Doc. : croissance et crises

dimanche 20 novembre 2016
par  Julien Daget

Consigne : à travers l’analyse des deux documents, vous expliquerez comment les deux auteurs expliquent les périodes de difficultés économiques.
Méthode : l’étude critique


Document 1 : la fin d’un système

Alors un doute immense commence à troubler les esprits. L’idée qu’il faut surproduire pour qu’on surachète, c’est-à-dire l’idée qui domine la vie économique du pays, est-elle juste ? Quand le marché est saturé et que la production continue, que devenir ? On a fait une campagne de publicité pour que chaque famille achète deux autos : une seule ne suffit pas. Lui persuadera-t-on d’en acheter trois ? On achète à crédit son auto, sa maison, son réfrigérateur, son pardessus, ses chaussures. Les temps vient pourtant où il faut régler son compte. Les marchés intérieurs se ferment : l’Europe est rétive depuis les tarifs [1], l’Amérique du Sud est occupée par ses révolutions. Bref, il faut arrêter la surproduction puisqu’il manque la contrepartie et qu’on ne consent plus à suracheter ; mais un tel arrêt ne va pas sans déchets, sans chômage et sans inquiétude pour l’avenir immédiat. Le malaise est là. Il va plus loin que l’effondrement de certaines fortunes, plus loin même que la faillite, la disparition ou le suicide de quelques hommes d’affaires. Il y avait une conviction établie, une méthode qui avait donné ses preuves, un système économique qui semblait infaillible et voici que les principes qui ont fait la gloire de l’Amérique sont remis en question.

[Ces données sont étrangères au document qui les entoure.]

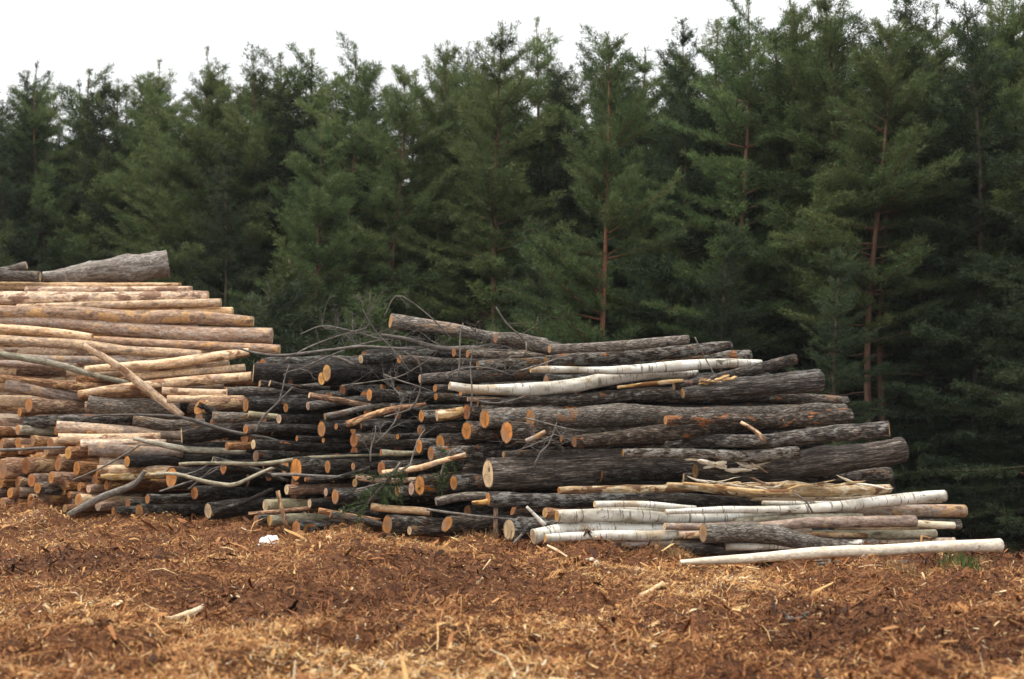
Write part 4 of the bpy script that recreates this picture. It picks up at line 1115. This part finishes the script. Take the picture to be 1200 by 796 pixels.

Paul Hazard, « Le malaise américain », L’Illustration, n° 4583, 3 janvier 1931.
Cité dans Serge Latouche, Petit traité de la décroissance sereine, Paris, éditions Mille et une nuits, 2007.

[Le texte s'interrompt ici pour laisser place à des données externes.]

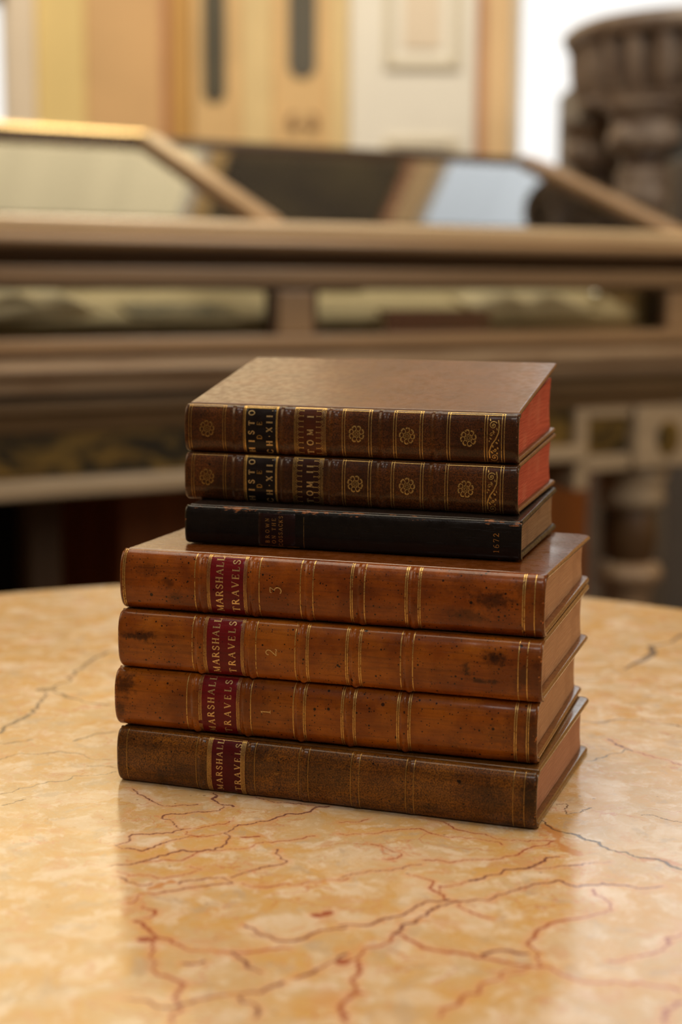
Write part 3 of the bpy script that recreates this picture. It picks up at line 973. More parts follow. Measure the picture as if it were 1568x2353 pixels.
GL = {
    'A': (.86, [([(.08, 0), (.42, 1)], TN), ([(.42, 1), (.76, 0)], TK), ([(.2, .34), (.63, .34)], TN), sf(.08, 0, .12), sf(.76, 0, .13)]),
    'B': (.74, [([(.16, 0), (.16, 1)], TK), ([(.16, 1)] + arc(.34, .76, .22, .24, 90, -90) + [(.16, .52)], .12), ([(.16, .52)] + arc(.36, .26, .27, .26, 90, -90) + [(.16, 0)], .13), sf(.12, 0, .1), sf(.12, 1, .1)]),
    'C': (.82, [(arc(.46, .5, .36, .5, 42, 318, 18), .13), ([(.74, .68), (.74, .96)], TN), ([(.74, .06), (.74, .3)], TN)]),
    'D': (.86, [([(.16, 0), (.16, 1)], TK), ([(.16, 1)] + arc(.36, .5, .38, .5, 90, -90, 16) + [(.16, 0)], .12), sf(.12, 0, .1), sf(.12, 1, .1)]),
    'E': (.70, [([(.16, 0), (.16, 1)], TK), ([(.06, 1), (.62, 1), (.62, .8)], TN), ([(.16, .52), (.48, .52)], TN), ([(.48, .42), (.48, .62)], TN), ([(.06, 0), (.64, 0), (.64, .22)], TN)]),
    'H': (.90, [([(.18, 0), (.18, 1)], TK), ([(.72, 0), (.72, 1)], TK), ([(.18, .5), (.72, .5)], TN), sf(.18, 0), sf(.18, 1), sf(.72, 0), sf(.72, 1)]),
    'I': (.42, [([(.2, 0), (.2, 1)], TK), sf(.2, 0), sf(.2, 1)]),
    'K': (.84, [([(.18, 0), (.18, 1)], TK), ([(.2, .42), (.68, 1)], TN), ([(.34, .58), (.74, 0)], TK), sf(.18, 0), sf(.18, 1), sf(.68, 1, .12), sf(.74, 0, .12)]),
    'L': (.70, [([(.18, 0), (.18, 1)], TK), ([(.04, 0), (.64, 0), (.64, .26)], TN), sf(.18, 1)]),
    'M': (1.02, [([(.14, 0), (.16, 1)], TN), ([(.16, 1), (.50, .08)], TK), ([(.50, .08), (.84, 1)], TN), ([(.84, 1), (.86, 0)], TK), sf(.14, 0, .12), sf(.86, 0, .13), sf(.12, 1, .08), sf(.88, 1, .08)]),
    'N': (.88, [([(.16, 0), (.16, 1)], TN), ([(.16, 1), (.72, 0)], TK), ([(.72, 0), (.72, 1)], TN), sf(.16, 0, .12), sf(.12, 1, .1), sf(.72, 1, .12)]),
    'O': (.90, [(arc(.45, .5, .36, .5, 0, 360, 24), .13)]),
    'R': (.84, [([(.16, 0), (.16, 1)], TK), ([(.16, 1)] + arc(.36, .76, .24, .24, 90, -90) + [(.16, .52)], .12), ([(.38, .52), (.74, 0)], TK), sf(.16, 0), sf(.12, 1, .1), sf(.76, 0, .09)]),
    'S': (.66, [([(.56, .78)] + arc(.33, .75, .23, .25, 20, 200, 10) + arc(.33, .26, .26, .26, 40, -160, 12)[1:], .13), ([(.56, .74), (.56, .98)], TN), ([(.08, .04), (.08, .28)], TN)]),
    'T': (.80, [([(.40, 0), (.40, 1)], TK), ([(.06, .78), (.06, 1), (.74, 1), (.74, .78)], TN), sf(.40, 0)]),
    'V': (.86, [([(.1, 1), (.44, 0)], TK), ([(.44, 0), (.76, 1)], TN), sf(.1, 1, .12), sf(.76, 1, .11)]),
    'W': (1.12, [([(.08, 1), (.34, 0)], TK), ([(.34, 0), (.56, .9)], TN), ([(.56, .9), (.80, 0)], TK), ([(.80, 0), (1.02, 1)], TN), sf(.08, 1, .1), sf(1.02, 1, .1)]),
    'X': (.84, [([(.1, 1), (.72, 0)], TK), ([(.1, 0), (.72, 1)], TN), sf(.1, 1, .1), sf(.72, 1, .1), sf(.1, 0, .1), sf(.72, 0, .1)]),
    '.': (.30, [([(.08, .02), (.22, .02)], .15)]),
    '-': (.30, [([(.08, .5), (.22, .5)], .15)]),
    ' ': (.40, []),
    '1': (.60, [([(.3, 0), (.3, 1)], .12), ([(.12, .84), (.3, 1)], TN), sf(.3, 0, .18)]),
    '2': (.72, [([(.14, .74)] + arc(.36, .74, .22, .26, 170, -40, 12) + [(.1, .02)], .11), ([(.1, .03), (.42, .07), (.66, .0), (.68, .14)], .10)]),
    '3': (.70, [([(.12, .84), (.16, .98), (.60, 1.0), (.34, .60)], .09), (arc(.30, .28, .30, .32, 85, -140, 14), .12)]),
    '4': (.72, [([(.50, 0), (.50, 1), (.08, .32), (.68, .32)], .09), sf(.50, 0, .12)]),
    '6': (.70, [([(.56, .96)] + arc(.44, .42, .34, .52, 110, 180, 6) + arc(.36, .28, .26, .28, 180, 520, 18), .10)]),
    '7': (.66, [([(.08, .80), (.10, .96), (.60, .98), (.28, 0)], .10)]),
}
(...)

Document 2 : la destruction créatrice

Considérons ces fluctuations de longue durée affectant l’activité économique dont l’analyse nous révèle, davantage que celle de n’importe quel autre phénomène, la nature et le mécanisme de l’évolution capitaliste. Chacune de ces oscillations comprend une « révolution industrielle », puis l’assimilation des effets de cette dernière. […]
De telles révolutions remodèlent périodiquement la structure existante de l’industrie, en introduisant de nouvelles méthodes de production – l’usine mécanisée, l’usine électrifiée, la synthèse chimique, et ainsi de suite ; de nouveaux biens – tels que les services ferroviaires, les automobiles, les appareils électriques ; de nouvelles formes d’organisation – telles que les fusions de sociétés ; de nouvelles sources d’approvisionnement – laine de la Plata, coton d’Amérique, cuivre du Katanga [2] ; de nouvelles routes commerciales et de nouveaux marchés pour les achats ou pour les ventes.
Ce processus de mutation industrielle imprime l’élan fondamental qui donne leur ton général aux affaires : pendant que ces nouveautés sont mises en train, la dépense est facile et la prospérité est prédominante – nonobstant, bien entendu, les phases négatives des cycles plus courts superposés à la tendance fondamentale en hausse – mais, en même temps que ces réalisations s’achèvent et que leurs fruits se mettent à affluer, l’on assiste à l’élimination des éléments périmés de la structure économique et la « dépression » est prédominante. Ainsi se succèdent des périodes prolongées de gonflement et de dégonflement des prix, des taux d’intérêt, de l’emploi, et ainsi de suite, ces phénomènes constituant autant de pièces du mécanisme de rajeunissement récurrent de l’appareil de production.
Or, ces révolutions se traduisent chaque fois par une avalanche de biens de consommation qui approfondit et élargit définitivement le courant du revenu réel, même si, initialement, elle provoque des troubles, des pertes et du chômage.

Joseph Schumpeter, Capitalism, Socialism, and Democracy, New York, Harper & Brothers, 1942 (réimpression en 1943, 1944, 1947, 1950, 1952, 1954, 1974, 1976, 1987, 1992 et 2008). → http://cnqzu.com/library/Economics/marxian%20economics/Schumpeter,%20Joeseph-Capitalism,%20Socialism%20and%20Democracy.pdf
Joseph Schumpeter (trad. Gaël Fain), Capitalisme, Socialisme et Démocratie, Paris, édition Payot, 1946 (réimpression en 1961, 1963, 1979, 1983, 1990 et 2011) [3].


[1Les États-Unis ont décidé en 1930 une hausse brutale des tarifs douaniers sur leurs importations.

[2Le Río de la Plata est l’estuaire entre l’Argentine et l’Uruguay, le Katanga une province méridionale du Congo.

[3Extrait du chapitre 5 « Le taux de croissance de la production totale », dans la 2e partie « Le capitalisme peut-il survivre ? ».